Les « élites » sont-elles le siège du Mal, une vile secte uniquement préoccupée de préserver ses intérêts en spoliant le « peuple » et lui mentant ? Tandis que le « peuple » serait protégé de toute infamie et de tout fourvoiement par la forteresse imprenable de la common decency ? Je réponds non à ces deux questions.
On ne doit pas se laisser impressionner par le terme « élites ». On peut s’en agacer ou en sourire mais il ne faut pas lui accorder plus de poids qu’il n’en mérite. Après tout ce n’est qu’une formule journalistique. Elle veut désigner la portion de la population qui détient le pouvoir et les « places ». En ce sens, elle reflète une situation objective. Si beaucoup de gens y entendent une note méprisante ou une connotation « de classe », il faut reconnaître qu’a contrario, employée à satiété, elle a aussi fini par prendre l’aspect pas très ragoutant d’une facilité démagogique dès lors qu’il s’agit d’opposer de manière binaire la décence commune et l’indécence de caste, la droiture à la forfaiture, les vertus solidaires et responsables aux dérives de l’entre soi, du carriérisme et de la cupidité.

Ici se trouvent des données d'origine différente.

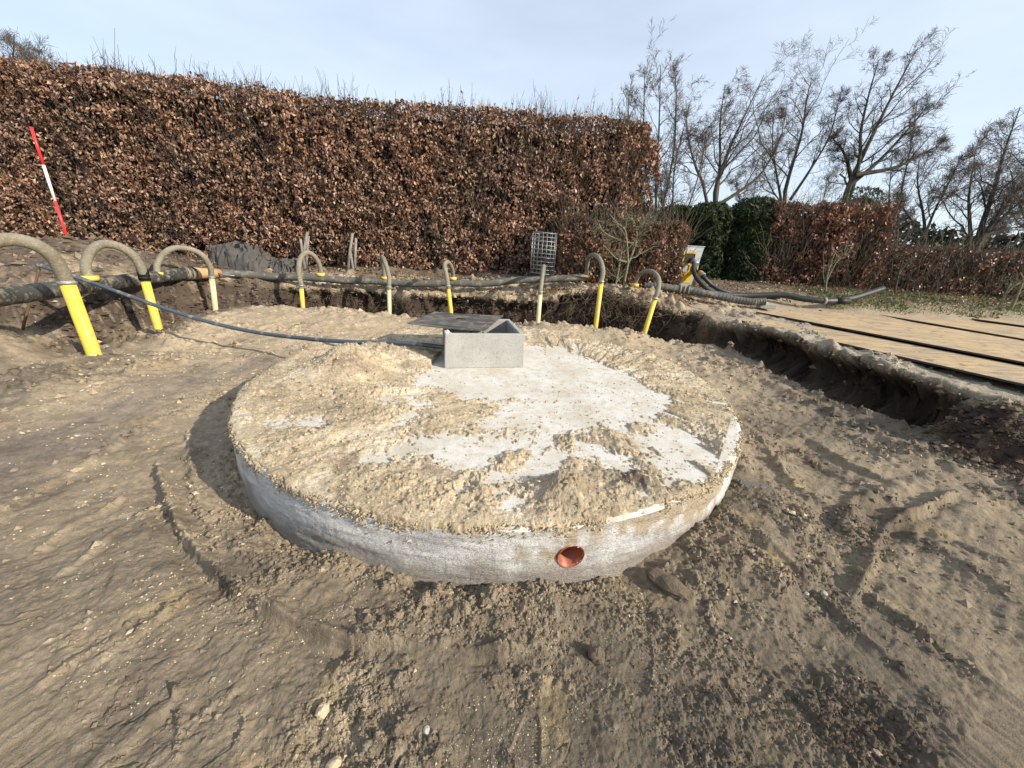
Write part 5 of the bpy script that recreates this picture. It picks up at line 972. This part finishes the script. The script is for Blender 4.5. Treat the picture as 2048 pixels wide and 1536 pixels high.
# saplings in the hedges
for k, (pts_, lab) in enumerate([([(1649, 600, 10.2), (1653, 560, 10.2), (1660, 530, 10.15), (1672, 500, 10.1)], 'pale forked sapling stem in front of the copper hedge foot'), ([(2000, 612, 9.6), (2010, 590, 9.6), (2022, 565, 9.65)], 'leaning pale stem at the foot of the low clipped hedge, left of two'), ([(2022, 618, 9.5), (2036, 588, 9.5), (2046, 560, 9.5), (2040, 545, 9.5)], 'leaning pale stem at the foot of the low clipped hedge, right of two'), ([(1790, 580, 10.3), (1798, 545, 10.3), (1806, 520, 10.3)], 'dark thin stem where the copper hedge meets the low hedge')]):
    pp3 = [aty(*p) for p in pts_]; bare_tree(lab, [pp3, [pp3[1], pp3[1]*.4+pp3[-1]*.6+(.12, 0, .05), pp3[-1]+(.3, 0, .05)]], .022, k=(4, 2, 1, 1), lr=(.5, .5, .5, .5), tw=.7, barkm=M['palebark'] if k < 3 else M['bark'], name='sapling', cat='sapling')
# ------------------------------------------------------------------ roots hanging from the bank
n = 420; x0 = np.concatenate([rng.normal(2.1, .55, 300), rng.uniform(-6, 1, 120)]); y0 = 8.5-.1*(x0-2)**2*.3+rng.normal(0, .12, n); y0[300:] = 8.62+rng.normal(0, .1, 120)
y0 = np.where(x0 > 2.4, 8.5-(x0-2.4)*.55, y0); z0 = np.where(np.arange(n) < 300, rng.uniform(.35, .95, n), rng.uniform(.2, .5, n))
d = np.stack([rng.normal(0, .6, n), -np.abs(rng.normal(.35, .2, n)), -rng.uniform(.2, 1, n)], 1); L_ = rng.uniform(.12, .5, n)*np.where(np.arange(n) < 300, 1, .5); s_ = np.linspace(0, 1, 6)[None, :, None]
P = np.stack([x0, y0-.05, z0], 1)[:, None]+d[:, None]*L_[:, None, None]*s_+np.cumsum(rng.normal(0, .022, (n, 6, 3)), 1); v, f = tubes(P, np.broadcast_to(np.linspace(.0065, .0022, 6)[None], (n, 6))*rng.uniform(.5, 1.5, (n, 1)), 3)
tag(mesh_np('hanging_roots', v, f, M['root']), 'tangle of thin roots hanging out of the cut bank', 'roots', kind='stuff')
# ------------------------------------------------------------------ grass, fallen leaves, far woodland
n = 15000; pg = rng.uniform(0, 1, (n, 2)); gxx = 7.5+pg[:, 0]*11; gyy = 9.05+pg[:, 1]*1.6; gy2 = fbm(gxx, gyy, 1.2, 3, 801); k_ = (rng.uniform(0, 1, n) < .55+.6*gy2) & (gyy > 8.9+.12*(11-gxx)*0); gxx, gyy = gxx[k_], gyy[k_]; n = len(gxx)
gz_ = terrain(gxx, gyy, False)[:]; a = rng.uniform(0, 6.28, n); hgt = rng.uniform(.03, .085, n); dx = np.cos(a)*.012; dy = np.sin(a)*.012
V = np.stack([np.stack([gxx-dx, gyy-dy, gz_-.01], 1), np.stack([gxx+dx, gyy+dy, gz_-.01], 1), np.stack([gxx+rng.normal(0, .025, n), gyy+rng.normal(0, .025, n), gz_+hgt], 1)], 1).reshape(-1, 3)
gc = np.array([.065, .115, .028])*rng.uniform(.6, 1.5, (n, 1)); dr = rng.uniform(0, 1, n) < .18; gc[dr] = (.28, .22, .11)
tag(mesh_np('grass', V, np.arange(3*n).reshape(-1, 3), M['grass'], np.repeat(gc, 3, 0), smooth=False), 'patchy short green grass strip in front of the right hedges', 'grass', kind='stuff')
n = 5200; fx_ = np.concatenate([rng.uniform(-14, 4, 1500), rng.uniform(4.5, 18, 3200), rng.uniform(-6, 6, 500)]); fy_ = np.concatenate([rng.normal(10.0, .35, 1500), rng.normal(10.25, .55, 3200), rng.uniform(8.9, 10, 500)])
fz = terrain(fx_, fy_, False); ln = rng.uniform(.05, .095, n); V, Fc, C_ = leaves(np.stack([fx_, fy_, fz+.035], 1), rng.normal(0, .45, (n, 3))+(0, 0, 1), rng.normal(0, 1, (n, 3)), ln, ln*.55, beech_col(n, .4))
tag(mesh_np('fallen_leaves', V, Fc, M['leaf'], C_, smooth=False), 'fallen brown beech leaves strewn along the feet of the hedges', 'leaves', kind='stuff')
n = 13000; wx_ = rng.uniform(20, 190, n); top_ = 6.4+2.2*fbm(wx_, 0*wx_, .05, 4, 810)+1.0*fbm(wx_, 0*wx_, .3, 3, 811); wz_ = .4+rng.uniform(0, 1, n)**.7*top_; wy_ = 62+rng.uniform(0, 7, n)-wx_*.12
P = np.stack([wx_, wy_, wz_], 1); ln = rng.uniform(.8, 1.6, n); c = np.array([.020, .030, .020])*rng.uniform(.5, 1.7, (n, 1)); c[rng.uniform(0, 1, n) < .3] = (.045, .038, .028)
V, Fc, C_ = leaves(P, rng.normal(0, 1, (n, 3)), rng.normal(0, 1, (n, 3)), ln, ln*.5, c); tag(mesh_np('far_woodland', V, Fc, M['yew'], C_, smooth=False), 'distant dark line of woodland above the low hedge', 'woodland', kind='stuff')
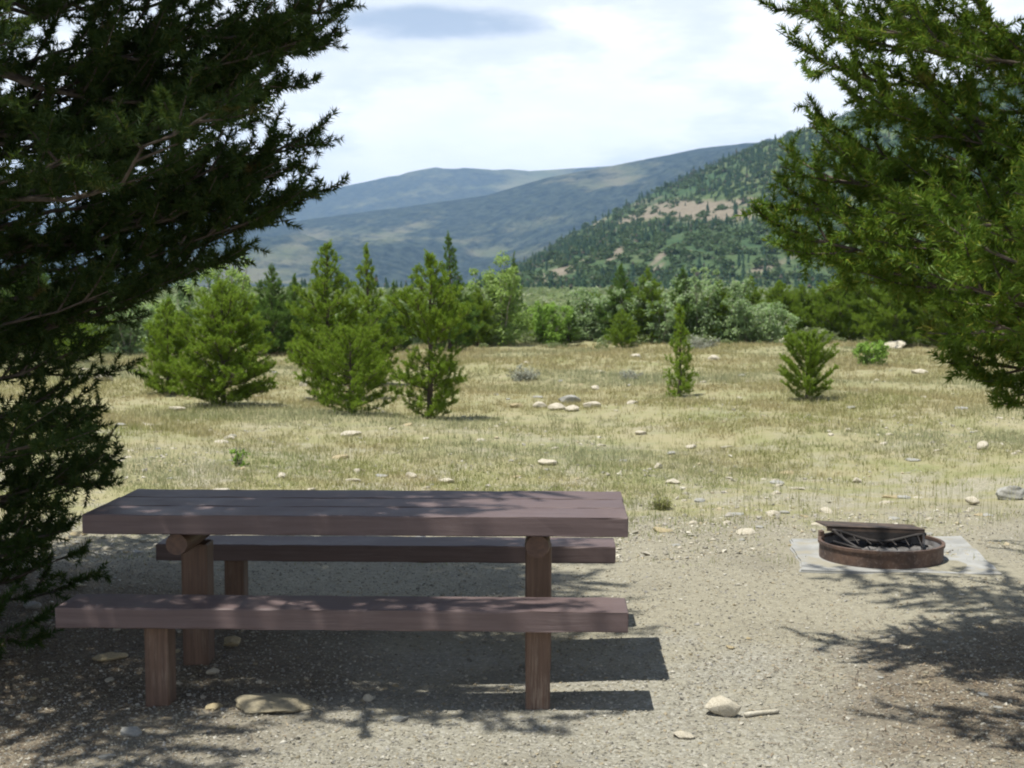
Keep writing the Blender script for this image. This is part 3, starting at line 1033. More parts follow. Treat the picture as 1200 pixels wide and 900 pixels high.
tree_l(52, 376, 404, 352, 40, M_green_bush, 'green bush behind the tall open topped pine', name='leafy_bush', n=3600, ls=0.08)
tree_l(53, 905, 402, 355, 34, M_willow, 'rounded willow at the foot of the right hand far trees', n=3600, ls=0.08)
tree_l(54, 960, 400, 352, 26, M_willow, 'small willow between the egg shaped pine and the wide dark pine', n=3000, ls=0.08)
tree_l(55, 1022, 429, 399, 22, M_green_bush, 'low round green bush alone in the right of the meadow', name='leafy_bush', n=2600, ls=0.06, stems=12)
tree_l(56, 614, 447, 432, 24, M_sage, 'grey sagebrush in the middle of the meadow', name='sagebrush', n=1500, ls=0.035, stems=14)
tree_l(57, 736, 445, 432, 18, M_sage, 'faint grey sagebrush left of the slender little pine', name='sagebrush', n=800, ls=0.03, stems=12)
tree_l(58, 822, 408, 397, 26, M_sage, 'silvery sagebrush behind the slender little pine', name='sagebrush', n=1400, ls=0.045, stems=14)
tree_l(59, 60, 410, 340, 44, M_willow, 'willow behind the yellow green pine bush at the left', n=3600, ls=0.085)
for k, (px_, by_, ty_, hw_, mt_, lb_) in enumerate([
        (440, 403, 356, 34, M_willow, 'dusty willow behind the slender dark pointed pine'),
        (540, 403, 350, 34, M_green_bush, 'green bush at the foot of the tall dark spruce'),
        (672, 400, 362, 30, M_willow, 'low pale willow right of the low bright green bush'),
        (714, 400, 352, 28, M_willow, 'grey willow around the foot of the far dark pine'),
        (790, 400, 348, 28, M_willow, 'pale willow directly behind the slender little pine'),
        (876, 401, 352, 30, M_willow, 'grey willow under the pine at the end of the thicket'),
        (925, 400, 358, 28, M_green_bush, 'green bush just left behind the egg shaped pine bush'),
        (1075, 402, 345, 40, M_green_bush, 'dark leafy bush left of the hanging pine branch'),
        (180, 410, 352, 40, M_aspen, 'fresh green bush left behind the smaller bushy pine'),
        (310, 410, 345, 36, M_green_bush, 'leafy green bush between the pale leafy tree and the small dark pine'),
        (120, 412, 350, 38, M_willow, 'silvery willow next to the big left pine'),
        (620, 401, 358, 26, M_aspen, 'small fresh green shrub at the right foot of the round aspen')]):
    tree_l(80 + k, px_, by_, ty_, hw_, mt_, lb_, name='willow_bush' if mt_ is M_willow else 'leafy_bush', n=3600, ls=0.085, lo=0.02)
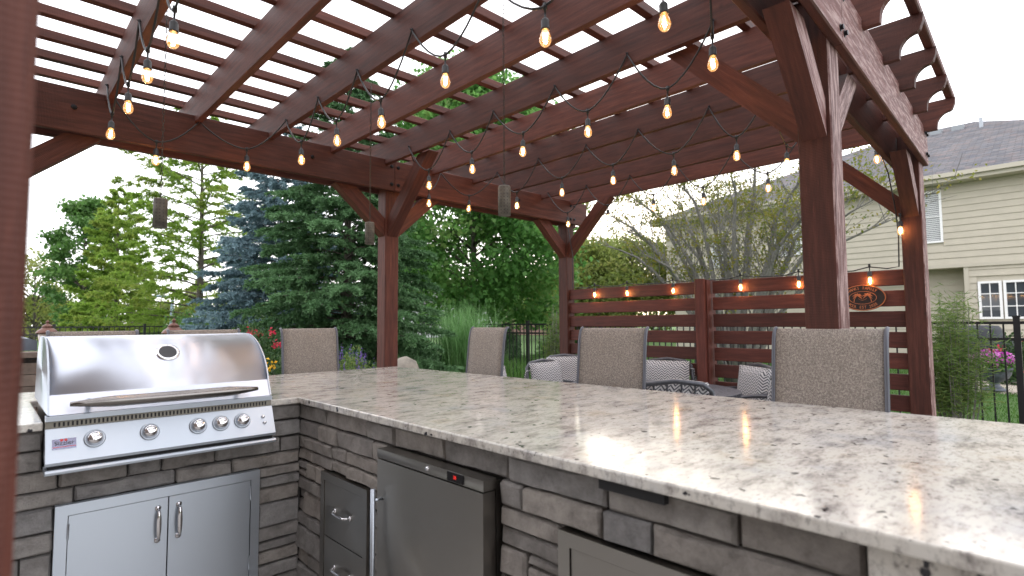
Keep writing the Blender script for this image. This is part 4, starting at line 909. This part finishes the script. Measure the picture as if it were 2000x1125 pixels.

Faut-il supprimer le mot « élites » du vocabulaire journalistique ? Je ne crois pas que cet acte dictatorial avancerait à grand-chose. Prenons les choses avec recul. Essayons. Tout recul implique un dégrisement. L’inspection des panoplies. (Un soir, les peintures de guerre sur votre torse, dans le miroir de la salle de bains, vous les trouvez, peut-être, un peu criardes.) Si les « élites » sont vraiment ces entités conçues pour tenir « le peuple » à l’écart de la grande goinfrerie (il a donc envie d’y aller, lui aussi ?), le tromper et le léser, eh bien le « peuple » s’en débarrassera. Une fois de plus. Aucune élite politique ne sévit éternellement. L’Histoire le montre. Le peuple souverain, admirable par définition en démocratie, (constat de Roland Barthes en 1977 : « La Démocratie : c’est un mot saturé de désillusions, jusqu’au dégoût, parfois jusqu’à la violence ; les leurres de la démocratie bourgeoise ont été abondamment démystifiés. Peut-être ne faut-il pas, cependant, jeter l’enfant avec l’eau de la baignoire. (…) Et puis, on peut avoir de la Démocratie une idée difficile : la définir non comme la réalisation d’une grégarité étouffante, mais comme « ce qui devrait produire des âmes aristocratiques » (dit un commentateur de Spinoza).») (L’image, Colloque de Cerisy-la-Salle, repris dans Le Bruissement de la langue, Seuil, 1984) ne supporte les élites qu’aux moments où celles-ci lui promettent monts et merveilles. Ce sont en général des moments électoraux. Une fois que les urnes ont parlé, après une courte période de flottement et d’attente, le peuple, immanquablement déçu et trahi, ressent le besoin de changer d’élite, ou se propulse lui-même à ce rang pour connaître l’expérience amère de l’échec, aucune élite ne parvenant à se rendre durablement moins fautive et haïssable que la précédente, pourtant déboulonnée avec ferveur. À son tour, la nouvelle élite, issue ou pas de l’ancien peuple, sera jetée à bas de son piédestal. Ainsi va, comme la terre tourne autour du soleil et la lune autour de la terre, l’éternel retour des élites.